— Task statement —
Quote every line of the material beneath this one.

— Record set —
━━━━━━━━
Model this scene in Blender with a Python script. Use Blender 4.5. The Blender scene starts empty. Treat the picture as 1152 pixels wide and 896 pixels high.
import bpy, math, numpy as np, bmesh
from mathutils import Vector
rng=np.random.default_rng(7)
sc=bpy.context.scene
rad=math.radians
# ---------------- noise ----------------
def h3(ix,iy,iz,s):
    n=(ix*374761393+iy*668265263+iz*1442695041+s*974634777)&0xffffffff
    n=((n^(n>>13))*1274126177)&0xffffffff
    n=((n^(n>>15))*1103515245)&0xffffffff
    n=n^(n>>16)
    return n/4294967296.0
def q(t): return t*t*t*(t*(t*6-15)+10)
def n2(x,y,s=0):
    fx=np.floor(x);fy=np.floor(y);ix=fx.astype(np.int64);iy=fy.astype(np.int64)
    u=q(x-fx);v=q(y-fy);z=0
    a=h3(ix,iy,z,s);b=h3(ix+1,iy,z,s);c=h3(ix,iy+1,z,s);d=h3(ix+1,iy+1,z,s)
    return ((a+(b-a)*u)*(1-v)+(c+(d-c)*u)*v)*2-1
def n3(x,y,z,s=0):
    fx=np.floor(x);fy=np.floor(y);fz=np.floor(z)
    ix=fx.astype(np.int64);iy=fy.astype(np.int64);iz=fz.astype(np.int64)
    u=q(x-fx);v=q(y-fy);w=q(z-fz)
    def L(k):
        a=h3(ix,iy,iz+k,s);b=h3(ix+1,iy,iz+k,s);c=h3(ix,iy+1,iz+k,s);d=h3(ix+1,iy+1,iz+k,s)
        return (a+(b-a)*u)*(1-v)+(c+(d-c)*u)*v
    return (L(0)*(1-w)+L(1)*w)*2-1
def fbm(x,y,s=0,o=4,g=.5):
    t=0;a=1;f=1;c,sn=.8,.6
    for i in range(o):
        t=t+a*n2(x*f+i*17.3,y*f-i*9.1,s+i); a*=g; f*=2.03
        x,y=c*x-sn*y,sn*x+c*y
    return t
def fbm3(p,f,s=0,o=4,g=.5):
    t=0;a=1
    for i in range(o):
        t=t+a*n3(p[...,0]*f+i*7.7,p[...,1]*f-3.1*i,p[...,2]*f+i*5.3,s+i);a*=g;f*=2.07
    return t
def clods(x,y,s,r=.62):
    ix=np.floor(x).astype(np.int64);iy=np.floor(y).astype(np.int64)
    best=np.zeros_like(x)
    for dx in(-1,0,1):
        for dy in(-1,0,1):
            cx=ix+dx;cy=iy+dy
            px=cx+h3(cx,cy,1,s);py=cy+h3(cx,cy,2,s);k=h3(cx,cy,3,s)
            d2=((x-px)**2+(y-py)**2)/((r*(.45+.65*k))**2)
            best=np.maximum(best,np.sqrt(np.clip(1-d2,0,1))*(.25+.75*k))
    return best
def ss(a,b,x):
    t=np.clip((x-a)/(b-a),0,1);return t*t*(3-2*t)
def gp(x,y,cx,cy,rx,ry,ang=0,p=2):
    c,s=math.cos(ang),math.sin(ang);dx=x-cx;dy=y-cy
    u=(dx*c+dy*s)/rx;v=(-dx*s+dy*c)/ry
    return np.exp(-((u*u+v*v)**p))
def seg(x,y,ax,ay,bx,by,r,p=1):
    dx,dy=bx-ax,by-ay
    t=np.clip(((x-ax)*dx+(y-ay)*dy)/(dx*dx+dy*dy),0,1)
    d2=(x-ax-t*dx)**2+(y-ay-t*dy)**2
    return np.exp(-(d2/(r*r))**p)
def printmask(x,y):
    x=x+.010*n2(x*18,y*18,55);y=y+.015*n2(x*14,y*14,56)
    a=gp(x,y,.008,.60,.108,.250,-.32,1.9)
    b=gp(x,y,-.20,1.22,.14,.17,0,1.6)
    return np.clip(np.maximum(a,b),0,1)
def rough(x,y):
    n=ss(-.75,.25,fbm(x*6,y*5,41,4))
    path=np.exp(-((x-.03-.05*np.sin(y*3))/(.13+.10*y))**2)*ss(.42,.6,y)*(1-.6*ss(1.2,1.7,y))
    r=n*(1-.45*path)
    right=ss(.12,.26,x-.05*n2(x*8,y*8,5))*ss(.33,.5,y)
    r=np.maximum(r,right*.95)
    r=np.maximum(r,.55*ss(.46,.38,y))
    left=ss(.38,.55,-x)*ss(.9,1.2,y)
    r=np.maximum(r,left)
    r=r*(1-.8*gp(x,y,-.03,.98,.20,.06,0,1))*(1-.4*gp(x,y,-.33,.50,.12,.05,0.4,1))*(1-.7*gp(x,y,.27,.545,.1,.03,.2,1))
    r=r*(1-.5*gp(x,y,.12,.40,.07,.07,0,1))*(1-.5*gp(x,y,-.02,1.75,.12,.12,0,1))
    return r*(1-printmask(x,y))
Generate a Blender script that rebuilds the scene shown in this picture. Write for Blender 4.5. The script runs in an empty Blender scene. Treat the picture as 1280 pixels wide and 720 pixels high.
━━━━━━━━
— Complete output —
Model this scene in Blender with a Python script. Use Blender 4.5. The Blender scene starts empty. Treat the picture as 1152 pixels wide and 896 pixels high.
import bpy, math, numpy as np, bmesh
from mathutils import Vector
rng=np.random.default_rng(7)
sc=bpy.context.scene
rad=math.radians
# ---------------- noise ----------------
def h3(ix,iy,iz,s):
    n=(ix*374761393+iy*668265263+iz*1442695041+s*974634777)&0xffffffff
    n=((n^(n>>13))*1274126177)&0xffffffff
    n=((n^(n>>15))*1103515245)&0xffffffff
    n=n^(n>>16)
    return n/4294967296.0
def q(t): return t*t*t*(t*(t*6-15)+10)
def n2(x,y,s=0):
    fx=np.floor(x);fy=np.floor(y);ix=fx.astype(np.int64);iy=fy.astype(np.int64)
    u=q(x-fx);v=q(y-fy);z=0
    a=h3(ix,iy,z,s);b=h3(ix+1,iy,z,s);c=h3(ix,iy+1,z,s);d=h3(ix+1,iy+1,z,s)
    return ((a+(b-a)*u)*(1-v)+(c+(d-c)*u)*v)*2-1
def n3(x,y,z,s=0):
    fx=np.floor(x);fy=np.floor(y);fz=np.floor(z)
    ix=fx.astype(np.int64);iy=fy.astype(np.int64);iz=fz.astype(np.int64)
    u=q(x-fx);v=q(y-fy);w=q(z-fz)
    def L(k):
        a=h3(ix,iy,iz+k,s);b=h3(ix+1,iy,iz+k,s);c=h3(ix,iy+1,iz+k,s);d=h3(ix+1,iy+1,iz+k,s)
        return (a+(b-a)*u)*(1-v)+(c+(d-c)*u)*v
    return (L(0)*(1-w)+L(1)*w)*2-1
def fbm(x,y,s=0,o=4,g=.5):
    t=0;a=1;f=1;c,sn=.8,.6
    for i in range(o):
        t=t+a*n2(x*f+i*17.3,y*f-i*9.1,s+i); a*=g; f*=2.03
        x,y=c*x-sn*y,sn*x+c*y
    return t
def fbm3(p,f,s=0,o=4,g=.5):
    t=0;a=1
    for i in range(o):
        t=t+a*n3(p[...,0]*f+i*7.7,p[...,1]*f-3.1*i,p[...,2]*f+i*5.3,s+i);a*=g;f*=2.07
    return t
def clods(x,y,s,r=.62):
    ix=np.floor(x).astype(np.int64);iy=np.floor(y).astype(np.int64)
    best=np.zeros_like(x)
    for dx in(-1,0,1):
        for dy in(-1,0,1):
            cx=ix+dx;cy=iy+dy
            px=cx+h3(cx,cy,1,s);py=cy+h3(cx,cy,2,s);k=h3(cx,cy,3,s)
            d2=((x-px)**2+(y-py)**2)/((r*(.45+.65*k))**2)
            best=np.maximum(best,np.sqrt(np.clip(1-d2,0,1))*(.25+.75*k))
    return best
def ss(a,b,x):
    t=np.clip((x-a)/(b-a),0,1);return t*t*(3-2*t)
def gp(x,y,cx,cy,rx,ry,ang=0,p=2):
    c,s=math.cos(ang),math.sin(ang);dx=x-cx;dy=y-cy
    u=(dx*c+dy*s)/rx;v=(-dx*s+dy*c)/ry
    return np.exp(-((u*u+v*v)**p))
def seg(x,y,ax,ay,bx,by,r,p=1):
    dx,dy=bx-ax,by-ay
    t=np.clip(((x-ax)*dx+(y-ay)*dy)/(dx*dx+dy*dy),0,1)
    d2=(x-ax-t*dx)**2+(y-ay-t*dy)**2
    return np.exp(-(d2/(r*r))**p)
def printmask(x,y):
    x=x+.010*n2(x*18,y*18,55);y=y+.015*n2(x*14,y*14,56)
    a=gp(x,y,.008,.60,.108,.250,-.32,1.9)
    b=gp(x,y,-.20,1.22,.14,.17,0,1.6)
    return np.clip(np.maximum(a,b),0,1)
def rough(x,y):
    n=ss(-.75,.25,fbm(x*6,y*5,41,4))
    path=np.exp(-((x-.03-.05*np.sin(y*3))/(.13+.10*y))**2)*ss(.42,.6,y)*(1-.6*ss(1.2,1.7,y))
    r=n*(1-.45*path)
    right=ss(.12,.26,x-.05*n2(x*8,y*8,5))*ss(.33,.5,y)
    r=np.maximum(r,right*.95)
    r=np.maximum(r,.55*ss(.46,.38,y))
    left=ss(.38,.55,-x)*ss(.9,1.2,y)
    r=np.maximum(r,left)
    r=r*(1-.8*gp(x,y,-.03,.98,.20,.06,0,1))*(1-.4*gp(x,y,-.33,.50,.12,.05,0.4,1))*(1-.7*gp(x,y,.27,.545,.1,.03,.2,1))
    r=r*(1-.5*gp(x,y,.12,.40,.07,.07,0,1))*(1-.5*gp(x,y,-.02,1.75,.12,.12,0,1))
    return r*(1-printmask(x,y))
Generate a Blender script that rebuilds the scene shown in this picture. Write for Blender 4.5. The script runs in an empty Blender scene. Treat the picture as 1280 pixels wide and 720 pixels high.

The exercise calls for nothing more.